Главная » Все Новости » Главная новость » Полина Жеребцова: У меня было пять школ, и все они были разбомблены российской авиацией

Полина Жеребцова: У меня было пять школ, и все они были разбомблены российской авиацией

В издательстве «Время» в сентябре выходит переиздание книги Полины Жеребцовой «Муравей в стеклянной банке». Это дневники, которые Полина вела в охваченном войной Грозном, с 9 до 19 лет. Писательница рассказала RFI о детстве в Чечне, бомбежках, голоде, страхе смотреть на небо и сегодняшней жизни в Финляндии.

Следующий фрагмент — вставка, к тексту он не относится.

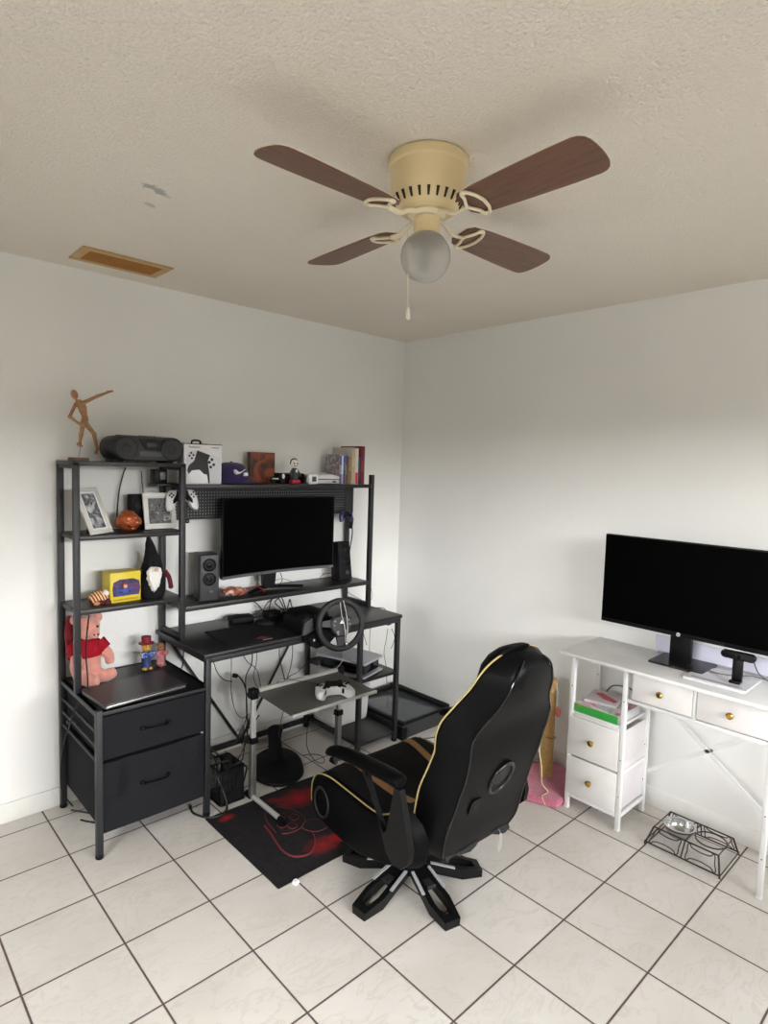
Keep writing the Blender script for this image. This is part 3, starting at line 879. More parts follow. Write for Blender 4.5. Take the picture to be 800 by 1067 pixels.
# controller hanging on the pegboard
game_pad('white and black game controller hanging on the pegboard behind the tower post', LM((-1.640, -.160, 1.426), R(-6), R(84)) @ Matrix.Rotation(R(2), 4, 'Z'), WHITE, MATTE, sc=.95)
hk = thing('pegboard_hook', 'small black hook with a round knob hanging under the pegboard edge', 'hook', (-1.62, -.14, 1.32))
b = MB(); b.tube([(-1.615, -.118, 1.335), (-1.615, -.135, 1.335), (-1.615, -.14, 1.315)], .004, 8); b.build('hook_arm', BLACK, hk)
b = MB(); b.box(-1.632, -1.598, -.16, -.13, 1.300, 1.322, .005); b.build('hook_block', BLACK, hk)
b = MB(); b.ball((-1.612, -.162, 1.311), .005, 8); b.build('hook_stud', CHROME, hk)
game_pad('dark blue game controller hanging low at the far end of the pegboard', LM((-.600, -.150, 1.305), 0, R(80)), mat('dark_violet_blue_plastic', (50, 44, 92), .4), MATTE, sc=.62)
# cables / remote hanging on the hutch right side
cb1 = thing('headset_cable', 'thick black cable with inline box hanging by the hutch end post', 'cable', (-.55, -.06, 1.2))
b = MB(); b.tube([py(365, 507, -.07), py(366, 520, -.08), py(366, 540, -.08), py(367, 556, -.08), py(364, 575, -.07), py(363, 592, -.06)], .0035, 8); b.build('cord', CABLE, cb1)
b = MB(); p = py(366, 545, -.085); b.cb(p, (.022, .016, .07), .006, Euler((0, R(8), 0))); b.build('inline_control', BLACK, cb1)
cb2 = MB(); cb2.tube([py(364, 508, -.10), py(367, 515, -.1), py(367, 522, -.1), py(366, 530, -.1)], .0022, 6)
tag(cb2.build('white_cable', WHITEC), 'short white cable hanging from the hutch shelf near the end post', 'cable')

# ============================================================ TOWER SHELF 1
Z1 = 1.276
def photo_frame(label, M, w, h, bw, art, mt):
    o = thing('framed_photo', label, 'picture frame', M.to_translation(), 0, 'white picture frames on the shelf tower')
    fr = mat('white_frame_wood', (216, 214, 208), .45)
    b = MB(); b.M = M
    for q in ((-w/2, w/2, 0, bw), (-w/2, w/2, h-bw, h)): b.box(q[0], q[1], -.006, .006, q[2], q[3], .002)
    for q in ((-w/2, -w/2+bw, bw, h-bw), (w/2-bw, w/2, bw, h-bw)): b.box(q[0], q[1], -.006, .006, q[2], q[3], .002)
    b.build('frame', fr, o)
    b = MB(); b.M = M; b.box(-w/2+bw*.9, w/2-bw*.9, .001, .004, bw*.9, h-bw*.9); b.build('mount', mt, o)
    b = MB(); b.M = M; k = bw+.012*(1 if bw < .02 else .3)
    b.box(-w/2+k, w/2-k, -.001, .0008, k, h-k); b.build('photograph', art, o)
    b = MB(); b.M = M; b.bar((0, .007, h*.7), (0, .07, .004), .03, .003, (1, 0, 0)); b.build('easel_back', MATTE, o)
    return o
bw1 = mat_cardart('grey_photo_art_tall', [(210, 210, 212), (190, 190, 194), (58, 58, 64), (150, 150, 156), (226, 226, 228)], 13)
bw2 = mat_cardart('grey_photo_art_square', [(196, 196, 196), (60, 60, 60), (110, 110, 112), (44, 44, 46), (170, 170, 172)], 26)
a1 = py(107, 559, -.185); a1.z = Z1
photo_frame('tall white frame with a grey photo, leaning on the shelf next to the copper head', LM((pz(106.5, 557, Z1).x, pz(106.5, 557, Z1).y, Z1+.004), R(30), R(-25)), .128, .215, .016, bw1, PAPER)
photo_frame('squarer white frame with a black and white portrait on the copper head shelf', LM((-1.738, -.150, Z1+.003), R(3), R(-9)), .158, .172, .022, bw2, PAPER)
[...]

RFI: Вы родились в Грозном в 1985 году, и вот первая запись вашего дневника: «Привет, дневник! Живу я в городе Грозном на улице Заветы Ильича, зовут меня Полина Жеребцова, мне девять лет». Она сделана 25 марта 1994 года. Вы помните, почему вы тогда решили начать вести дневник?

Мои бабушки, прабабушки, мама и дедушка вели дневники в молодости, очень много писали. Дома был колоссальный архив и многотысячная библиотека, причем на разных языках, потому что мой дедушка, отец матери, владел шестью языками, читал на них и писал. В советское время работал в Грозном на телестудии и в газете редактором. Семья была очень образованная, и я была ребенком, который среди книг рос, книги читал, и книги были мои самые лучшие друзья.
Конечно, мне тоже хотелось подражать своим предкам и писать. Будучи девочкой, я думала, что это будут приключения, что мои друзья останутся в этих блокнотах, дневниках. У меня подружки были — Хава, Аленка, чуть-чуть позже — Хейда, девочка-чеченка. Хава — ингушка, а Аленка — девочка русско-украинских кровей. Мы очень дружили и, конечно, никогда бы я не подумала, что в мой дневник придет война. Поэтому и начала вести — для того, чтобы записывать приключения и истории друзей.

Когда началась война, а началась она быстро, вы продолжили вести дневник, описывая ужасы, которые с вашей семьей, с вашими соседями и друзьями происходили. Продолжать вести дневник во что бы то ни стало — это было каким-то спасением от войны?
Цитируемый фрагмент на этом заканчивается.